2C-E is such a profoundly powerful drug. It's really unique among the phenethylamines, in that it can dismantle the ego and lead to ego death/dissolution like tryptamines tend to do. But it does it in a very mathematical, impersonal, almost cold sort of way. Not at all sinister, more just like some power that is so great that it might crush you by its movement without even knowing you were there, like we might with a spider mite on rock.
2C-E can have moment of hilarity, and warm, and love, and sublimity, but it is very powerful and reality-shifting, ad it does not have a guiding character to it. It's more like you're there, and its happening, and you had better just go with it.

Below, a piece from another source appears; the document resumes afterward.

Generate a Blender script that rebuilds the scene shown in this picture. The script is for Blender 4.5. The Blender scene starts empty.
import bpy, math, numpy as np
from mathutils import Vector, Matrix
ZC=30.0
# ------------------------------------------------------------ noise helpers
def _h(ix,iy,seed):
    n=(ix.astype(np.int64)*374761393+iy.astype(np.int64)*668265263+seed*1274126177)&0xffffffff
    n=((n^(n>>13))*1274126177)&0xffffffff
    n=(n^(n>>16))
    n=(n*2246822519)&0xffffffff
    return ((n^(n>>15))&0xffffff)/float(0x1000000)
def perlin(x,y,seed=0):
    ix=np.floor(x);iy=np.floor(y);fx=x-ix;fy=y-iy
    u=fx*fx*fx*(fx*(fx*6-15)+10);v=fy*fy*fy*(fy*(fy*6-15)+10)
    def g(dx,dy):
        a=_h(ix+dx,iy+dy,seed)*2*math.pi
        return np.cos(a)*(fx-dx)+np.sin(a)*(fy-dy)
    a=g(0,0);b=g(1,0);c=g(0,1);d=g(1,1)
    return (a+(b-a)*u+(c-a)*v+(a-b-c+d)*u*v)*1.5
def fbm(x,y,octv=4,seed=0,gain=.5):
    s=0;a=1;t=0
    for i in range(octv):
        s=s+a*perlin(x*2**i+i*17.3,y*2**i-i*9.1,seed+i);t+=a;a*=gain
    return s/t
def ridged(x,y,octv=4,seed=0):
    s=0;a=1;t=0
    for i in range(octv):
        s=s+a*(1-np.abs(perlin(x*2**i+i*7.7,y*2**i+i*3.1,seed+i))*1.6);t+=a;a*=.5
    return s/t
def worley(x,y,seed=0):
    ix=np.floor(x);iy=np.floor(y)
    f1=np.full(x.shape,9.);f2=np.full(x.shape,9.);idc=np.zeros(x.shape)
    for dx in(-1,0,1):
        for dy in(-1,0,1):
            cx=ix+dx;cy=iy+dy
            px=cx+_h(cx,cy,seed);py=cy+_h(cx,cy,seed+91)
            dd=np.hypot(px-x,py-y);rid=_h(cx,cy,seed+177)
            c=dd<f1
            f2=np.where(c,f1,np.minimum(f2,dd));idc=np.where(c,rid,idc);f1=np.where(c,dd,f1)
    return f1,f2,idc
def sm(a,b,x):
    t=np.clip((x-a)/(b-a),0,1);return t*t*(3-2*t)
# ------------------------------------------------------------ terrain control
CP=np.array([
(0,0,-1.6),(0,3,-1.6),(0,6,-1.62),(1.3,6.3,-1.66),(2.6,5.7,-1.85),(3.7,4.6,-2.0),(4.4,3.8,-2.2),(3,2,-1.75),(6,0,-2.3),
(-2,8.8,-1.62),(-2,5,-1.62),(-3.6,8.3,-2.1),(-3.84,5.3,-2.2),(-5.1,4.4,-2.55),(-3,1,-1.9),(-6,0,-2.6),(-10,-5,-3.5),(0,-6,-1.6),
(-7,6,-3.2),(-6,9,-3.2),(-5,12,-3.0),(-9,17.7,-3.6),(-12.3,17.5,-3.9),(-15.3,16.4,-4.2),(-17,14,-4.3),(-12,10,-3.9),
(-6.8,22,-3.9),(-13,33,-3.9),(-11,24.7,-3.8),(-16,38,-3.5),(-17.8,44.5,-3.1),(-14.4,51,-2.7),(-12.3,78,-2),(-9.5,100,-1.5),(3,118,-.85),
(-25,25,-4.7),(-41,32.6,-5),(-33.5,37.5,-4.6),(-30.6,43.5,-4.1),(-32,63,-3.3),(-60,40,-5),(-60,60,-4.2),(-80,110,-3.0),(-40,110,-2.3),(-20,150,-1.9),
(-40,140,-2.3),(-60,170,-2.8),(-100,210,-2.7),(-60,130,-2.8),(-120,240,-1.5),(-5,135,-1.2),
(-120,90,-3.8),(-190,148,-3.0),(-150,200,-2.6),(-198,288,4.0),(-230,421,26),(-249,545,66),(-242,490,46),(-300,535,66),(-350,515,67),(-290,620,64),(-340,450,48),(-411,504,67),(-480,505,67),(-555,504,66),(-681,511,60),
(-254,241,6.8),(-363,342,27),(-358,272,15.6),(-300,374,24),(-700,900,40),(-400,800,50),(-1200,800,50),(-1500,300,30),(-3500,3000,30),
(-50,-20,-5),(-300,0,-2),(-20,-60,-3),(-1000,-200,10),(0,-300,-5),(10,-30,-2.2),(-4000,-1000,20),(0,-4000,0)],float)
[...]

I've had the most intensely psychedelic trip of my life, where I saw 5th dimensional space branching off in front and behind me... entire spacetime continuum slices of probabilities... do I step to the left or right, and I could see the path I took that way. Step to the right? Go straight? And then behind me, I saw where I had actually just stepped from, but equally real laid out behind me was idf I had stepped from another directon, and I could see that past path that hadn't been stretch backward. Or had it actually been, just as much as the one I remembered? I had the sensation that we do in fact move along the 5th dimensional space... it solves the problem of free will. These 4th dimensional slices were tunnels down which I could see deterministic actions set in stone, but in every moment, by deciding what to do, I moved myself along the plane of probability (5th dimensional space), constantly entering and exiting new, slightly different versions of the spacetime continuum/4th dimensional space.
Then I became convinced I was learning too much and unraveling spacetime. I coudn't deny, despite all the rationalizations I was trying to make, that I didn't exist .I felt myself approaching a nothigness, and considered slitting my throat becasue of some delusions that I was about to restart the entire cycle of the universe as I woke up into a singular point of awareness in a dimensionless, empty, isolated place.. But I retained enough control to let it happen, and then I did become a one dimensional point in a yawning void of nothing, with the most crushing, desolate feeling of loneliness. So I began to dream again and split back off into everything there is. And then started t come down.
RThat was my most profound experience with it, a definite +4. I've had a number of other experiences too, every one of them is challenging but intellectually rewarding. It also does someting to sound that no other drug does.
I have quite a bit of it but almost never take it. Last time I took it, it was 12mg, on a hike, and it was difficult for about half the experience, intense and disorienting. But the second stage was great, I felt comfort and peace and an immovable satisfaction for who I am.
Such an interesting drug. And absolute gem, but not recreational.
But yet, some people, a whole group of people, report that it is much less potent and is super euphoric and great fun, and that it doesn't have a serious bone in its body. I've always found that strange.